Santiago Carrillo
Ignacio Peyró
29 de octubre de 2007
Ningún lifting, ningún recauchutado ideológico, ningún milagro de la cosmetología política logrará borrar esas arrugas del rostro de Santiago Carrillo que pasan por cicatrices en el perfil de España. La dimensión antiquísimia de Carrillo nos llevaría a pensar en un Tutankamón que todavía estuviera aquí, anacrónico como un político del tiempo de los incas, legendario –aunque maligno- como esos pterodáctilos que volaron algún día. Es pensar en Santiago Carrillo y pensar en Largo Caballero, en una España que iba a conocer el dolor de una Piedad, con un hijo caído a la izquierda y otro a la derecha. Será de justicia referir que algunos amaban a España mientras otros –como Carrillo- miraban a Moscú y pasaron las dulzuras de la vida cobrando de Moscú.
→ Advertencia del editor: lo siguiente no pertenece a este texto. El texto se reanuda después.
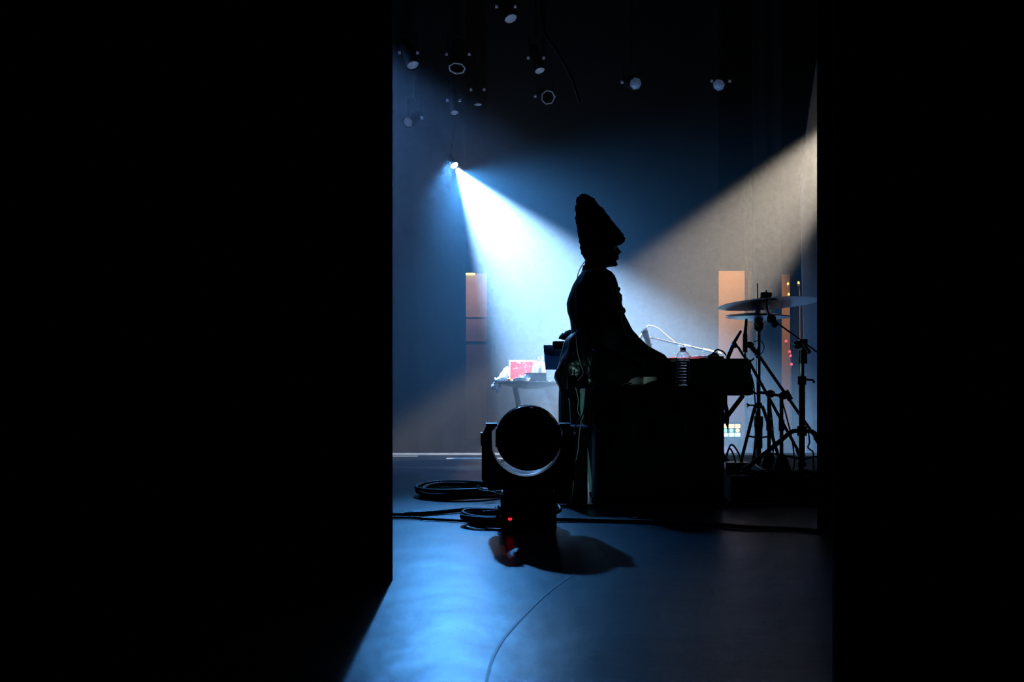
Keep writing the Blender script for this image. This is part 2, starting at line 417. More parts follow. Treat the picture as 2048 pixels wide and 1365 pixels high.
# coat: torso shell with sleeves
ct = MB()
ct.loft([(pp(1169, 538), pp(1217, 541), .066), (pp(1161, 547), pp(1225, 547), .12), (pp(1154, 556), pp(1230, 556), .175), (pp(1144, 572), pp(1235, 570), .205),
         (pp(1137, 590), pp(1239, 588), .205), (pp(1133.5, 606), pp(1243, 605), .195), (pp(1135, 622), pp(1246, 622), .185), (pp(1140, 640), pp(1243, 640), .175),
         (pp(1143, 662), pp(1246, 660), .175), (pp(1140, 690), pp(1250, 690), .185), (pp(1134, 730), pp(1256, 730), .20), (pp(1134, 770), pp(1254, 768), .20)], seg=32, power=2.3)
ct.limb([pp(1186, 572, -.15), pp(1205, 628, -.19), pp(1226, 684, -.205), pp(1268, 706, -.17), pp(1312, 726, -.15)], [.088, .074, .068, .060, .050])
ct.limb([pp(1200, 572, .14), pp(1228, 622, .17), pp(1258, 668, .19), pp(1287, 697, .16), pp(1302, 722, .15), pp(1325, 729, .145)], [.084, .07, .058, .050, .046, .042])
ct.loft([(pp(1233, 612, .03), pp(1250, 614, .03), .03), (pp(1232, 624, .03), pp(1253, 623, .03), .04), (pp(1236, 631, .03), pp(1248, 629, .03), .03)], seg=12)
ct.box(pp(1239, 577, .02), (.022, .03, .022), bevel=.004); ct.box(pp(1241, 596, .03), (.03, .05, .05), bevel=.008)
ct.jitter(.008, 9)
ct.build('coat', 'coat', pr, remesh=.009)
cb = MB().loft([(pp(1164, 541), pp(1215, 545), .068), (pp(1166, 531), pp(1214, 538), .070), (pp(1171, 531), pp(1210, 539), .058)], seg=24).build('collar', 'coat', pr)
# shiny jacket tied round the waist
jk = MB().loft([(pp(1147, 655), pp(1240, 655), .18), (pp(1140, 672), pp(1248, 672), .205), (pp(1127, 697), pp(1256, 695), .225), (pp(1117, 720), pp(1262, 720), .24),
                (pp(1112, 744), pp(1264, 742), .245), (pp(1112, 766), pp(1262, 764), .24), (pp(1117, 786), pp(1256, 782), .22), (pp(1121, 800), pp(1248, 792), .18)], seg=40)
bmesh.ops.subdivide_edges(jk.bm, edges=jk.bm.edges[:], cuts=2, use_grid_fill=True, smooth=.0)
jk.jitter(.022, 11, 3)
jk.build('jacket', 'leather', pr)
tl = MB().loft([(pp(1119, 782, .02), pp(1170, 786, .02), .17), (pp(1118.5, 812, .02), pp(1168, 812, .02), .165), (pp(1118.5, 868, .02), pp(1166, 868, .02), .15)], seg=24, power=5)
tl.build('coat_tail', 'coat', pr)
MB().tube(curve([pp(1135, 796, -.16), pp(1137, 815, -.165), pp(1140, 868, -.15)]), .0045, 6).build('piping', 'violet_trim_glint', pr)
bp = MB().box(pp(1138, 766, -.245), (.052, .03, .085), bevel=.01).build('belt_pack', 'gloss', pr)
MB().cyl(pp(1143, 752, -.245), pp(1144, 741, -.24), .004).build('antenna', 'rubber', bp)
# trousers and boots
tr = MB()
for dy in (-.10, .12):
    hp = pp(1175, 752, dy); kn = Vector((X(1288, DP), DP + dy * 1.5, .668)); an = Vector((kn.x - .05, DP + dy * 1.5, .23))
    tr.limb([hp, (hp + kn) / 2 + Vector((0, 0, .01)), kn, kn * .5 + an * .5, an], [.115, .115, .095, .07, .06])
tr.build('trousers', 'coat', pr, remesh=.01)
for dy in (-.10, .12):
    a = Vector((X(1288, DP) - .05, DP + dy * 1.5, .145))
    bt = MB().limb([a + Vector((-.01, 0, .09)), a + Vector((-.03, 0, 0)), a + Vector((.08, 0, -.018)), a + Vector((.17, 0, -.034))], [.054, .048, .045, .036])
    bt.build('boot', 'black', pr, remesh=.008)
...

El perdón está entre las posibilidades humanas pero no está entre ellas el lavar el rojo hasta convertirlo en blanco. El caudal tremendo de las culpas de Carrillo seguramente lleva el perdón hasta un límite absoluto de renuncia, amigo no arrepentido del carnicero Stalin, con abono perpetuo del otro lado del telón de acero, acongojando no poco cuando el comunismo amenazaba al mundo con la voracidad de un pulpo.
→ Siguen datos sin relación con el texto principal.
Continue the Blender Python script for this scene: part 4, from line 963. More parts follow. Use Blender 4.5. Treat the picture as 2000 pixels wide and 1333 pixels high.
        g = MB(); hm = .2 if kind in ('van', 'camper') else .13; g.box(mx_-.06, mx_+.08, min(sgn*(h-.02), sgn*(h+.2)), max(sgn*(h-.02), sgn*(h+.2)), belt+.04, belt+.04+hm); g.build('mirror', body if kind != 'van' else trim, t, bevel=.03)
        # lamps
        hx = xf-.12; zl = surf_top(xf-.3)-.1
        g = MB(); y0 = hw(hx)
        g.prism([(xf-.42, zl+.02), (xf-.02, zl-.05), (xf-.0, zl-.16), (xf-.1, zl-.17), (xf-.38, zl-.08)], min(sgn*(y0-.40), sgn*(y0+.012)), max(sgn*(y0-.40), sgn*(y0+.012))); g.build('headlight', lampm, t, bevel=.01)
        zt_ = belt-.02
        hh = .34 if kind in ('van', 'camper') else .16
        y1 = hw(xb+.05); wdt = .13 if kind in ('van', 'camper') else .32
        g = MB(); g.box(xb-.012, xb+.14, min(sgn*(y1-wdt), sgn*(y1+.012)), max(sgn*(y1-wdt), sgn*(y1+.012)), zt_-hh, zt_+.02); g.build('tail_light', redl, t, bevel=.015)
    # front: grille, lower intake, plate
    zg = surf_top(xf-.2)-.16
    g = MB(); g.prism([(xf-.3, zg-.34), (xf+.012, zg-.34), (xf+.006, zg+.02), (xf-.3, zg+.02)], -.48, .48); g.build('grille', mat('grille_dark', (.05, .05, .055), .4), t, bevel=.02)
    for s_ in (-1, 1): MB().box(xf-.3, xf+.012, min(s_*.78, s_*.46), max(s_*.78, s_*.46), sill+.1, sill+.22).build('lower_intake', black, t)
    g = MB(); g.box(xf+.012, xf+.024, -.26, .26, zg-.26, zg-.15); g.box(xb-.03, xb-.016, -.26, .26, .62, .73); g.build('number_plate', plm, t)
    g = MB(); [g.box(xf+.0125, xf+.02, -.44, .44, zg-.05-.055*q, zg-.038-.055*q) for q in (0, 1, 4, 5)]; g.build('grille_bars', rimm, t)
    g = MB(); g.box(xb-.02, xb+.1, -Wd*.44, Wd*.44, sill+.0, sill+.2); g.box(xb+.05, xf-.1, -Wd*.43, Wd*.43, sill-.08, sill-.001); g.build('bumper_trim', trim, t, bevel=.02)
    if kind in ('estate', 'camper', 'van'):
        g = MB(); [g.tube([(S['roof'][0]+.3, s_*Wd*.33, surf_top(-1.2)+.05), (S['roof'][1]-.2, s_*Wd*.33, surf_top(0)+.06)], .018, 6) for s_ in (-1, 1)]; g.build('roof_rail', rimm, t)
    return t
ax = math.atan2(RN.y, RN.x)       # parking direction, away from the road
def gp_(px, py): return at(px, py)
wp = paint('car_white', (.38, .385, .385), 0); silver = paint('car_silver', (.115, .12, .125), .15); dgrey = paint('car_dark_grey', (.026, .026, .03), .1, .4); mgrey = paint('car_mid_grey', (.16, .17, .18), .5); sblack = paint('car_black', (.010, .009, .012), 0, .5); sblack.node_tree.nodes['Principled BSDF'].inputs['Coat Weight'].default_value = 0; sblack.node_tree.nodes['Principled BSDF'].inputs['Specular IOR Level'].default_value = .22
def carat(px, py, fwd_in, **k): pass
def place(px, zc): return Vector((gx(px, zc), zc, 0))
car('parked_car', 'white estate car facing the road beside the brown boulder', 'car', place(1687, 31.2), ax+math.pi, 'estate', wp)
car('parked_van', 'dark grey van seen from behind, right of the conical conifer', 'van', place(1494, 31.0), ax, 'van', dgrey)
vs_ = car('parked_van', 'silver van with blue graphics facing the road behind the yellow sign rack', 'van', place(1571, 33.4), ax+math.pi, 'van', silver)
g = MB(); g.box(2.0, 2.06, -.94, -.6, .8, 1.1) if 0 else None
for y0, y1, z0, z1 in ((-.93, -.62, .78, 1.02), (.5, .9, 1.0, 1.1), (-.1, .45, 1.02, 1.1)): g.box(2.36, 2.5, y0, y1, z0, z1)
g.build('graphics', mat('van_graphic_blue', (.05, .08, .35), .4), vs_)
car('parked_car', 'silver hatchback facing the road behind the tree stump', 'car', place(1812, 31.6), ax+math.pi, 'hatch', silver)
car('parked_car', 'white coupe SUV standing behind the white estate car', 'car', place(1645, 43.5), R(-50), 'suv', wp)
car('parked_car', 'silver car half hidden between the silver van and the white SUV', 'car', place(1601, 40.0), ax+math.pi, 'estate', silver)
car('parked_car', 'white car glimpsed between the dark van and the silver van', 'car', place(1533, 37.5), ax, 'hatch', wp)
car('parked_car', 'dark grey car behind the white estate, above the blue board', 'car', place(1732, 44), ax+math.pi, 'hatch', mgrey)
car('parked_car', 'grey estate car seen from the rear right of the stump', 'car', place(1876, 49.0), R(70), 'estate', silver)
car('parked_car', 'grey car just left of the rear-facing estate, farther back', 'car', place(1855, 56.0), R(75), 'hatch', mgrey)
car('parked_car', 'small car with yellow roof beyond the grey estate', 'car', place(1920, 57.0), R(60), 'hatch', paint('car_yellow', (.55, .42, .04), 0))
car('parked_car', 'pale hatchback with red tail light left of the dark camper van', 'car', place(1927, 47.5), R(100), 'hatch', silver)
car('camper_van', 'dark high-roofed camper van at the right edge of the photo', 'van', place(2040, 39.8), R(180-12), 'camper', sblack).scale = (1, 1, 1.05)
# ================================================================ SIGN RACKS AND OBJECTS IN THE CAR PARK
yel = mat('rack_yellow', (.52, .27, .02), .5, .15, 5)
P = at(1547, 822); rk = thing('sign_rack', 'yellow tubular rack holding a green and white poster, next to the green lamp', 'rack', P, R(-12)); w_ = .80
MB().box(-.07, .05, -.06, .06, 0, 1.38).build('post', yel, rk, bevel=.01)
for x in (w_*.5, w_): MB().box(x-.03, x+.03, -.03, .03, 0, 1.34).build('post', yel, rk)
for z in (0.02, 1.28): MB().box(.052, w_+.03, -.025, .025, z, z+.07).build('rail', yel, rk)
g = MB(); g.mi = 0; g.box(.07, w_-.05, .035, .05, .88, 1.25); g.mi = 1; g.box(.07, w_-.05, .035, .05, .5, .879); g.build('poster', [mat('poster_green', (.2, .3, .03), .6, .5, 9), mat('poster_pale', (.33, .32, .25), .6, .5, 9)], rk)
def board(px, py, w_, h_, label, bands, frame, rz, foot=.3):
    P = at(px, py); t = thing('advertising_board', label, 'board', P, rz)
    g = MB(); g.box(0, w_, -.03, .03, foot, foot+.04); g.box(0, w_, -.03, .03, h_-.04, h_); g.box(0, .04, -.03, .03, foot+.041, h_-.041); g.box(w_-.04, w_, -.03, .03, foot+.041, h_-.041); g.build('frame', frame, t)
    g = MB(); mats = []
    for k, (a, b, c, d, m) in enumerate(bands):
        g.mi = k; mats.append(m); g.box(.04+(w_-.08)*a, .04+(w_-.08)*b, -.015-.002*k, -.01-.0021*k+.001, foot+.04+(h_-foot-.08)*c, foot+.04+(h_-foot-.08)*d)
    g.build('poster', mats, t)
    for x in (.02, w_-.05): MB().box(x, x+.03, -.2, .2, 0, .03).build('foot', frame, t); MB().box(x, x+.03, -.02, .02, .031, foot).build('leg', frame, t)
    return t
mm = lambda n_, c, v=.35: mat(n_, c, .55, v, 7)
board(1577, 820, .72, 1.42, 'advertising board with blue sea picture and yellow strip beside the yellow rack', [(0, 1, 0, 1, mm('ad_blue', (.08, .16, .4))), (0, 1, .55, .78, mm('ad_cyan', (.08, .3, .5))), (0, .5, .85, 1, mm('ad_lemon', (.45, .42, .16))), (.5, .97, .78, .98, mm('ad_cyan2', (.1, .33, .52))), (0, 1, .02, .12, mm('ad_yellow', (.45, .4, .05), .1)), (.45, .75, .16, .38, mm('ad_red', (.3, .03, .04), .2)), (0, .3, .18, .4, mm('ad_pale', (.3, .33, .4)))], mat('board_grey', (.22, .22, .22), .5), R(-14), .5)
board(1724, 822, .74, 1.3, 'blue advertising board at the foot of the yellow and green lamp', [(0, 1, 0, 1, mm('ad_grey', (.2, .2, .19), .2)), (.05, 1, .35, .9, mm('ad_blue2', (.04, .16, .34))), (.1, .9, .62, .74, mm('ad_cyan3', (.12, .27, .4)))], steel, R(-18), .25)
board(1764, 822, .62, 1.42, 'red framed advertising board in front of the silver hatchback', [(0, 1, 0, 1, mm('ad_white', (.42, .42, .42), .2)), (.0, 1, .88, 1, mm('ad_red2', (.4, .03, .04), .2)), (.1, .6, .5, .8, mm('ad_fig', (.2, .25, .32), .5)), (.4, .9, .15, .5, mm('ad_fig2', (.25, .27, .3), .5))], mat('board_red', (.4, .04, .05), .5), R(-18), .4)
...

Antes habían sido la república, la guerra, el socialismo, el periodismo tomado como cañón de la revolución. Carrillo se equivocó siempre y todas sus equivocaciones fueron causa de dolor: esas son cosas que perviven en demasiadas familias, por mucho que un movimiento reflejo de piedad y olvido nos lleve a cerrar los ojos, por muy lejos que esté la España del chip de la España del hambre, las delaciones y la muerte en forma de paseo. Para Carrillo, después, hubo tiempos comodísimos de clandestinidad, historias de pelucas y fronteras. A Carrillo le ha ido tan bien que no tener rabia equivaldría a no tener alma. Ahora posa de anciano que reposa aunque opta menos por la discreción que por la cizaña en cuanto le dejan ocasión. Ni siquiera el tabaco ha podido con él.
Desenterrar la quijada de la Memoria Histórica puede asegurar un exceso de catarsis a deshora y para todos, pero la derecha tendrá buenas cartas en la partida mientras la izquierda todavía queme incienso ante Carrillo. Treinta años después de un Sábado Santo de vocación estrictamente ofensiva, al comunismo no le queda ni una copa de champán que llevarse a la boca e incluso su propio fracaso da pie a pensar que legalizarlo para el mundo libre fue un error. Hoy vemos sus fotos congeladas y constatamos que siguen donde estaban, felizmente inmunes, en tanto que el anticomunismo como lucha contra el mal no ha merecido ni una medalla aunque sólo fuera por su don de vaticinio. Aceptamos que Carrillo siga ahí pero al menos que no le den doctorados honoris causa, que no le hagan homenajes en el Palace.